→ The problem
How does the data below read from its first line through the line containing "hose, False, kind='stuff')"? Print those lines exactly.

********************

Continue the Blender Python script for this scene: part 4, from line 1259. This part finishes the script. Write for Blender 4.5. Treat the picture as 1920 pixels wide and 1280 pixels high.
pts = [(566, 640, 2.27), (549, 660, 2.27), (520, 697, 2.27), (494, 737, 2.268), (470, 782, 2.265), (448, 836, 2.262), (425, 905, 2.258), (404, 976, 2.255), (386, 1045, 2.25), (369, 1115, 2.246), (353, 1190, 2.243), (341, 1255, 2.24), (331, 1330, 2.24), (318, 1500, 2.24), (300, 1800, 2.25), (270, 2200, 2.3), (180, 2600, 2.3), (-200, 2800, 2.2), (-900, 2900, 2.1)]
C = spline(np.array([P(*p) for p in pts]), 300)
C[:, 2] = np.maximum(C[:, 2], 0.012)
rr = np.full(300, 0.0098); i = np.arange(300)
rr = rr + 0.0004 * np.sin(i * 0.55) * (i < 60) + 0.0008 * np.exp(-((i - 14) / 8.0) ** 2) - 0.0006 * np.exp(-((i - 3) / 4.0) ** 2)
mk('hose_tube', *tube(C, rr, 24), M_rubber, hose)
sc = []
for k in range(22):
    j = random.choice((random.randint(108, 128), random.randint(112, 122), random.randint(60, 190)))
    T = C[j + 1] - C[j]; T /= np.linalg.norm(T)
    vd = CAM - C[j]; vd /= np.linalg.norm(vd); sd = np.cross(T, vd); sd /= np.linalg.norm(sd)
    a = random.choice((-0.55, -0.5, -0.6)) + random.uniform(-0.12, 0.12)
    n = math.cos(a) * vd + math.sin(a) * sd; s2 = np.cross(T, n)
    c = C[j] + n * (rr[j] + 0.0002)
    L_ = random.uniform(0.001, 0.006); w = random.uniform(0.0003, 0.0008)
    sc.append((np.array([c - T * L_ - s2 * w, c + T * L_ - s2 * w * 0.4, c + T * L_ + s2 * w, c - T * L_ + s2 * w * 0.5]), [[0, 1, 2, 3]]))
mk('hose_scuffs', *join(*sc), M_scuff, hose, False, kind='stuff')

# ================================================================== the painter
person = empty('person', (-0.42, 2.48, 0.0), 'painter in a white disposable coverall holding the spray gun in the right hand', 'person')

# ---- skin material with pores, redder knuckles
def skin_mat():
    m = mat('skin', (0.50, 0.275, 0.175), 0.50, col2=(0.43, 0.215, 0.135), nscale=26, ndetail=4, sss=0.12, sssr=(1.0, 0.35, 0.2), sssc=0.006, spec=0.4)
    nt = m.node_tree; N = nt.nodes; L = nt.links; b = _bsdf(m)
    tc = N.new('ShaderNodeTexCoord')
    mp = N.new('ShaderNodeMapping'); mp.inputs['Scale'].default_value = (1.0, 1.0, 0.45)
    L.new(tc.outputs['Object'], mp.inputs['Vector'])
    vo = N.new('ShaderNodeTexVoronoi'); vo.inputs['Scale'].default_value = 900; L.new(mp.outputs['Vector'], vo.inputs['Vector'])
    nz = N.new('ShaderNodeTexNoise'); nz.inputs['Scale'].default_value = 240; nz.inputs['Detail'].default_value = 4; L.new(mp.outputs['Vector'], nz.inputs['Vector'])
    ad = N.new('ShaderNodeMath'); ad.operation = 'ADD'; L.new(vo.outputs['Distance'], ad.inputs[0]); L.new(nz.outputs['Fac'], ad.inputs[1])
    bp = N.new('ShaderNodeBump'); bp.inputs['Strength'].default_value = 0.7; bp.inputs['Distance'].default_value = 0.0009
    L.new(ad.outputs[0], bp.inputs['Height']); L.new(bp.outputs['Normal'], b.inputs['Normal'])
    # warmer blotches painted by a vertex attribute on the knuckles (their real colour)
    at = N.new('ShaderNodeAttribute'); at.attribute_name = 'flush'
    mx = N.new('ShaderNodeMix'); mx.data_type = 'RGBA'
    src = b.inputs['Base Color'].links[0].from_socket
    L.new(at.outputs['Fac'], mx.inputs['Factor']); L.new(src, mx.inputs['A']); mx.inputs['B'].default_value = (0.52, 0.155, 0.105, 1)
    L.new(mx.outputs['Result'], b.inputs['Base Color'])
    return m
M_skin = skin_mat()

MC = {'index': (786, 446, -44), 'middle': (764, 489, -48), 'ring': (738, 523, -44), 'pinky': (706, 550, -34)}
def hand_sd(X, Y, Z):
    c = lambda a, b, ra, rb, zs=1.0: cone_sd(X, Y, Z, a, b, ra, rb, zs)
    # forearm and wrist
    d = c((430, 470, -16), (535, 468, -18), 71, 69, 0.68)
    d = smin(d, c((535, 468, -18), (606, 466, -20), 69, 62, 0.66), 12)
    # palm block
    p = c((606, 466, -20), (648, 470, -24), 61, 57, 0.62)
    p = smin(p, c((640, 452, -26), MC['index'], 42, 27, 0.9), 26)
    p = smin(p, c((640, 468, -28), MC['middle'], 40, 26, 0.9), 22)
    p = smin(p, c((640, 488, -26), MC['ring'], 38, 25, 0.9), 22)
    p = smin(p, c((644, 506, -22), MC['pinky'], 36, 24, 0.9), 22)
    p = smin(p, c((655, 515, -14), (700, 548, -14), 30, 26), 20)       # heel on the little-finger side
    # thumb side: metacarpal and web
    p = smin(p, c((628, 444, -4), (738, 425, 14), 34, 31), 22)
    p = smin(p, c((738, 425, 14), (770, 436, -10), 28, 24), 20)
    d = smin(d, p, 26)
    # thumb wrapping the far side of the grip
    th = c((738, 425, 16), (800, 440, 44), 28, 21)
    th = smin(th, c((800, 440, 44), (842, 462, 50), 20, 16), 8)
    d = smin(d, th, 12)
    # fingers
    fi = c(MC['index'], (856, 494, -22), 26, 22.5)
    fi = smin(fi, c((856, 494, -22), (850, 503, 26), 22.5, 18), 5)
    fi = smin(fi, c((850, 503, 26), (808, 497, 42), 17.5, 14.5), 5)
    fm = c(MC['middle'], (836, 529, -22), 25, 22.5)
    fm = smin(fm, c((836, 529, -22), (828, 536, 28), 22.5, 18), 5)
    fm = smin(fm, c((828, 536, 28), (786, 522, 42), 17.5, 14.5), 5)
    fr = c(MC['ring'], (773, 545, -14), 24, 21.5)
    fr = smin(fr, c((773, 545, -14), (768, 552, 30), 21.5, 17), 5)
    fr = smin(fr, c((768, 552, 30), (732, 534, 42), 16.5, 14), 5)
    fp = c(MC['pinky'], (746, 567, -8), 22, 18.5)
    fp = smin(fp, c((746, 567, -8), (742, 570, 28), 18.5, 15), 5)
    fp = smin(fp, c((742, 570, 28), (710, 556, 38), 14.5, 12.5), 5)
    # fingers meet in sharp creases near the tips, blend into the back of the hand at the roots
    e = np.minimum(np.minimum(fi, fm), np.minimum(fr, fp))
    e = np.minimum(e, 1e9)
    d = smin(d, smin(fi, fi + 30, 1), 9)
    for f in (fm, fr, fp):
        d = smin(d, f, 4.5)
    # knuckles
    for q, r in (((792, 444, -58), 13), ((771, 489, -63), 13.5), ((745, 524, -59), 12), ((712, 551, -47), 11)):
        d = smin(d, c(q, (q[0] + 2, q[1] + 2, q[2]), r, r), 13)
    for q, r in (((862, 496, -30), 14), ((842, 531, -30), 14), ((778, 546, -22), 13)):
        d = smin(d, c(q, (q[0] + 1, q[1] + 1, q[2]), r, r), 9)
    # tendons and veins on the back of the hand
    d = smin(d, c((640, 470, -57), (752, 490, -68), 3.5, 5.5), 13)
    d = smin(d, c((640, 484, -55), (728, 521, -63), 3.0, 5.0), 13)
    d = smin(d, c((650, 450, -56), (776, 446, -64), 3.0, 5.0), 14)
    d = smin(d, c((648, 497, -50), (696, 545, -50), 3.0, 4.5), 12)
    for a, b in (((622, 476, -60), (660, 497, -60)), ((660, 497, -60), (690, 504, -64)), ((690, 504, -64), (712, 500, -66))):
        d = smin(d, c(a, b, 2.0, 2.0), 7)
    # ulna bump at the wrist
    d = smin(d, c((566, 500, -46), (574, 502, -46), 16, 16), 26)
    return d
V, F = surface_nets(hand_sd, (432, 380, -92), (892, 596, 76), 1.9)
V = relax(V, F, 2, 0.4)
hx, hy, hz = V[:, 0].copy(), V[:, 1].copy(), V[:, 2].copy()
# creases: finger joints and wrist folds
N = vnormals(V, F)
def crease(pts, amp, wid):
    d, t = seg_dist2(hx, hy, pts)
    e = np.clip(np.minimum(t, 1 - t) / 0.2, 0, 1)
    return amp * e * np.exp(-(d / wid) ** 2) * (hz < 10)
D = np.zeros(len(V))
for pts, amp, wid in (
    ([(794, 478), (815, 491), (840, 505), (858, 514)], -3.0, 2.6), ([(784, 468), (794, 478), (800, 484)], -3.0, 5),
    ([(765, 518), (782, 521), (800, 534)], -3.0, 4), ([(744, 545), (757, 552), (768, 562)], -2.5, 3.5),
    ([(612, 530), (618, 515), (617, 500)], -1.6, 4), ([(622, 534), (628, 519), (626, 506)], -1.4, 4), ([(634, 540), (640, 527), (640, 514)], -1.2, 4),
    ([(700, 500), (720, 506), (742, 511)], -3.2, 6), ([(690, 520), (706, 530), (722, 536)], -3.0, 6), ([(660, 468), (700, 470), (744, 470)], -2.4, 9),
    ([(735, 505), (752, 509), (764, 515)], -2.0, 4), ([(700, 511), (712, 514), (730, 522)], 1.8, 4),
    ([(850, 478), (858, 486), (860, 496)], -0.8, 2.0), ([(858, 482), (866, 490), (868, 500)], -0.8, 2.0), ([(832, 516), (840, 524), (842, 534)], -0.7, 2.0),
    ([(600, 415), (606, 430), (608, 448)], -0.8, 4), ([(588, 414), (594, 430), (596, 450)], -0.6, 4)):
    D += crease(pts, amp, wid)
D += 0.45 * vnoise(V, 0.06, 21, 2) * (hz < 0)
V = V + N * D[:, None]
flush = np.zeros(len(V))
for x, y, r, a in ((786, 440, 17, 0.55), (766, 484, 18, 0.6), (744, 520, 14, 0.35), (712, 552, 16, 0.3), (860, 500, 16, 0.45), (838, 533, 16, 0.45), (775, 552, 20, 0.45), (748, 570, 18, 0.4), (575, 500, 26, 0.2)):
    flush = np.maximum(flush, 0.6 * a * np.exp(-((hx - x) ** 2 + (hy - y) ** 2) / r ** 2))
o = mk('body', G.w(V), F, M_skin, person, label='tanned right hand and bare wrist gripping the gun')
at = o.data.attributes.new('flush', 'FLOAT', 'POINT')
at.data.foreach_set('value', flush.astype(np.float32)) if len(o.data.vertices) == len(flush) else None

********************

→ Reply
Continue the Blender Python script for this scene: part 4, from line 1259. This part finishes the script. Write for Blender 4.5. Treat the picture as 1920 pixels wide and 1280 pixels high.
pts = [(566, 640, 2.27), (549, 660, 2.27), (520, 697, 2.27), (494, 737, 2.268), (470, 782, 2.265), (448, 836, 2.262), (425, 905, 2.258), (404, 976, 2.255), (386, 1045, 2.25), (369, 1115, 2.246), (353, 1190, 2.243), (341, 1255, 2.24), (331, 1330, 2.24), (318, 1500, 2.24), (300, 1800, 2.25), (270, 2200, 2.3), (180, 2600, 2.3), (-200, 2800, 2.2), (-900, 2900, 2.1)]
C = spline(np.array([P(*p) for p in pts]), 300)
C[:, 2] = np.maximum(C[:, 2], 0.012)
rr = np.full(300, 0.0098); i = np.arange(300)
rr = rr + 0.0004 * np.sin(i * 0.55) * (i < 60) + 0.0008 * np.exp(-((i - 14) / 8.0) ** 2) - 0.0006 * np.exp(-((i - 3) / 4.0) ** 2)
mk('hose_tube', *tube(C, rr, 24), M_rubber, hose)
sc = []
for k in range(22):
    j = random.choice((random.randint(108, 128), random.randint(112, 122), random.randint(60, 190)))
    T = C[j + 1] - C[j]; T /= np.linalg.norm(T)
    vd = CAM - C[j]; vd /= np.linalg.norm(vd); sd = np.cross(T, vd); sd /= np.linalg.norm(sd)
    a = random.choice((-0.55, -0.5, -0.6)) + random.uniform(-0.12, 0.12)
    n = math.cos(a) * vd + math.sin(a) * sd; s2 = np.cross(T, n)
    c = C[j] + n * (rr[j] + 0.0002)
    L_ = random.uniform(0.001, 0.006); w = random.uniform(0.0003, 0.0008)
    sc.append((np.array([c - T * L_ - s2 * w, c + T * L_ - s2 * w * 0.4, c + T * L_ + s2 * w, c - T * L_ + s2 * w * 0.5]), [[0, 1, 2, 3]]))
mk('hose_scuffs', *join(*sc), M_scuff, hose, False, kind='stuff')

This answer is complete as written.